AL ANDALUS AND THE SPANISH RECONQUEST

Al-Andalus is the name the Muslims gave to the conquered land in the Iberian Peninsula during the Middle Ages between 711 and 1492, when they were eventually defeated by the Catholic Kings. In the period of maximum splendor of the Caliphate of Córdoba, the Muslims dominated all of the Iberian peninsula, with the exception of an area situated on the Cantabrian coast.

Taking advantage of the fragility of the Visigoth monarchy in Hispania, in the year 711 Muslim troops under the Berber General Tariq landed in Gibraltar. The Visigoth King Don Rodrigo tried to stop the invasion but he was defeated at the battle of Guadalete. This defeat brought about the disintegration of the Visigoth Kingdom of Toledo and its easy conquest in only five years.

The Muslim armies advanced towards the north until they were stopped in 732 by the French armies of Carlos Martel in the French city of Poitiers, forcing them to retreat to the Iberian peninsula.
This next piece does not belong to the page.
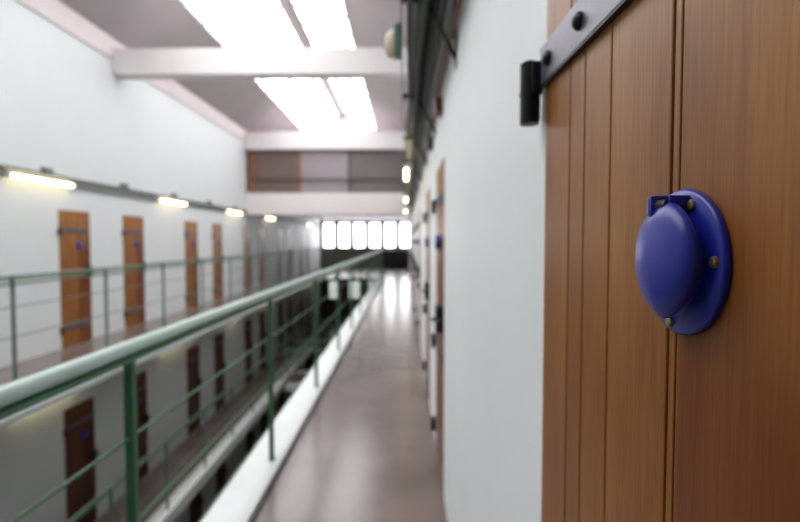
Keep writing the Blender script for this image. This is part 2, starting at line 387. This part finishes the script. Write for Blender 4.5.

Hispania became a province of the Islamic Empire, known as Al- Andalus, with the capital in Córdoba. In the year 756, Abderramán I proclaimed himself Emir, becoming politically independent from the rest of the Muslim Empire. Almost two centuries later, in the year 929, the maximum splendor of the period of the Caliphate of Córdoba arrived. In this period, Abderramán II was proclaimed Caliph, which meant the definitive breakdown of relations with the Caliphate of Bagdad and his proclamation as the “prince of the believers”. The years of the government of Abderramán III and of his son Al- Hakam II made up the period of major splendor of Al-Andalus; indeed it might be said that Córdoba was the cultural capital of the world.

The appearance of the leader Almanzor was a landmark in the history of the Caliphate, as he was a warlord so managed to have more power and prestige than the Caliph himself. At the head of his troops, his victorious campaigns took him to Catalonia in the east and Santiago de Compostela in the north, from where he took the bells of its famous cathedral.

In the year 1002, after the death of Almanzor, the Caliphate of Córdoba became embroiled in a period of great instabilty that resulted in the division of Al-Andalus into a series of small kingdoms known as “Taifa kingdoms”; there were specifically 27 kingdoms, among which Toledo, Zaragoza, Valencia and Sevilla stood out and some kingdoms became economically and culturally prosperous. In order to guarantee their independence, they paid tributes to the Christian kingdoms.

In the year 1085, after the fall of the Taifa of Toledo kingdom, several taifas asked for help from the  Almorávides, a tribe from the north of Africa that eventually settled in the Iberian peninsula, incorporating Al-Andalus into their Empire and slowing the advance of Christianity.

However,  the internal divisions favoured a new Christian upswing at the start of the XII century, which led the kingdoms to ask for help again, this time from the Berber dynasty of the Almohades, who having landed in the peninsula in 1145, unified the Taifas and managed to slow the Christian reconquest again.

In the year 1212, the decisive battle of Navas de Tolosa (these days in the province of Jaén) proved a turning point in the Christian reconquest of the peninsula. The kingdoms of Castilla, Navarra and Aragon, led by King Alfonso VIII of Castilla and counting on the support of the military orders of Santiago, Calatrava and the Knights Templar, defeated the troops of the Almohade leader, known by the nickname of Miramamolin.

The reconquest had started in Asturias in the VIII century, when Don Pelayo, a Goth nobleman, won the first victory against Islam in Covadonga in 722. Pelayo founded the Astur Kingdom, which expanded into Galicia and Cantabria. Years later his son-in-law and successor Alfonso I united the Christians who lived in the Duero valley and therefore consolidated the Christian dominance in the north west region of the peninsula. Later this kingdom became the Kingdom of León after the conquest of this city. From this kingdom emerged the counties of Portugal and Castilla, both of which later became kingdoms.

Further to the east the kingdoms of Pamplona (later Navarra), Aragón and the county of Barcelona were created, which would form part of the Aragonese crown in the XII century.

The Crown of Aragón directed its conquest towards the east, while the Kingdom of Castilla did the same towards the south. The great achievements of the Aragonese Crown were the conquest of the Kingdom of Mallorca by Jaime I in 1229, followed by the conquest of the Kingdom of Valencia in 1245. The Kingdom of Castilla León, definitively unified under the figure of Fernando III, “The Saint”, occupied what is now Extremadura and the area of Córdoba around 1236.

With the union of the Kingdoms of Castilla and Aragón, thanks to the marriage between Isabel and Fernando, the reconquest was completed through the surrender of the Nazari Kingdom of Granada to the Christian troops. On the 2nd of January 1492, with the surrender of the keys to the city by the Sultan Boabdil to Fernando The Catholic, the Reconquest was finalized and with it the presence of Muslim power in the Iberian Peninsula that had lasted for more than 700 years.